LBB Editorial
Wed, 20 Apr 2016 14:09:16 GMT
The dazed pavement-blocking tourists of London’s Piccadilly Circus found their ambling and generally obstructive vacation style dramatically shaken up this week. Like a pot of sticky jam, the arrival of Advertising Week Europe at the Picturehouse Central has attracted a swarm of creatives, PRs, journalists, strategists, marketers and contrarian Formula 1 bosses. They have lanyards and they don’t have time to wait for three-generation families to look up from their ‘Guide à Londres’ and move out the goddamn way. The energy is palpable as adlanders dart between office and venue, trying to get a seat in the juiciest talks whilst getting their day jobs done. With the D&AD festival and judging taking place in the latter half of the week, it definitely feels like the global ad industry is in town.
Ad Week is
only on its third day and already it’s hit the headlines in the national
newspapers. Executive director Matt Scheckner has Bernie Ecclestone and his,
uh, idiosyncratic views about Vladimir Putin to thank for that. Dear reader, we were there. The
interview between Sir Martin Sorrell and the F1 CEO triggered more sharp
intakes of breath than a high pollen count at an asthma convention. In the arms
race of controversial and tenuously relevant celebrities at ad festivals,
Bernie Ecclestone may have taken Kanye West’s crown. (Who, I can’t help but
wonder, has deep enough pockets and big enough cojones to bring Trump on stage?).

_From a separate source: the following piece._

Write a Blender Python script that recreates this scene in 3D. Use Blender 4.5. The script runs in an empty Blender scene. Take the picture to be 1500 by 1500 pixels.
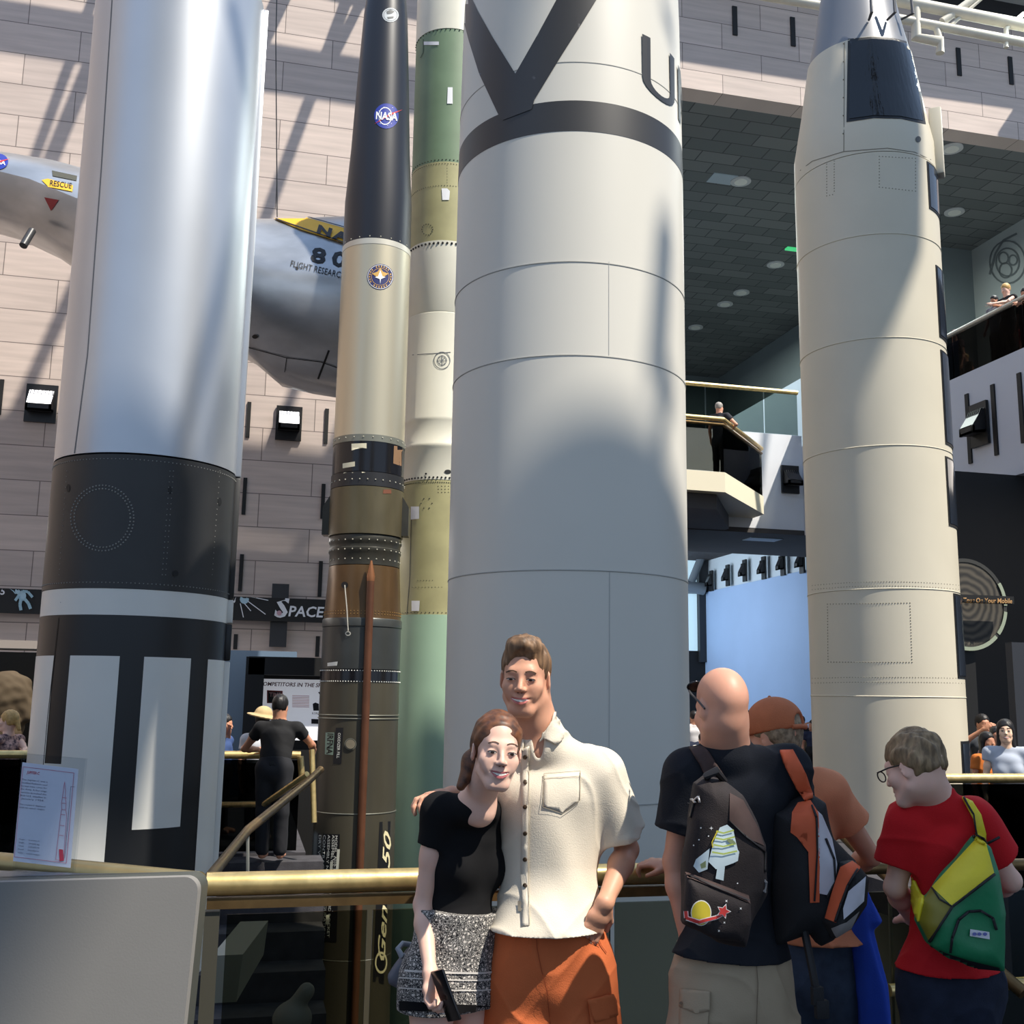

To make things more awkward – and a detail that may have been lost amid the
scandal – Sir Martin was gently trying to get Bernie to talk about the
suffering F1 brand and why marketers should consider becoming sponsors. The
theme of the day, though, was kamikaze self-sabotage; having taken down Europe,
all immigrants ever and women drivers, Bernie turned the guns on F1.
Aside from
the celeb names drawing in the bigger crowds and, let’s face it, generating
more scandalised gossip – boxer David Hayes, Eddie the Eagle director Dexter
Fletcher, Dynamo – there’s also been some useful industry-related insight.
Channel 4’s Chief Marketing and Communications officer Dan Brooke called out adland for its appalling track record of representation of disability in ads. Ad blocking companies and media
agencies went head-to-head, duking it out over the industry’s new bête-noire.
And in between the soul-sapping buzzwords and the tech-heads, there were still
a few gems for those that remember that little word ‘creativity’. In
particular, Rihanna Pratchett, the writer on the recent Tomb Raider games and
titles like Mirror's Edge and Heavenly Sword, had some genuinely useful pieces
of advice about interactive storytelling.
Over in East
London, D&AD is about to kick off its festival and a cursory glance of the
schedule reveals a slightly different tone from the more bombastic Advertising
Week. Designer Paul Smith, street artist Ben Eine, interactive director Vincent
Morisset, comedian Adam Buxton – hurrah, I think I’ve found the creativity!
All in all,
it’s been an energising week in London. But the question of the upcoming Brexit
referendum (the UK is set to vote on whether to leave the European Union in
June – during Cannes, no less) has been a recurring theme during the week. This
week London has (perhaps temporarily) taken New York’s place as the centre of
the advertising universe – but you can’t help wonder what impact the impending
vote will have on that buzz… I guess we’ll find out next year.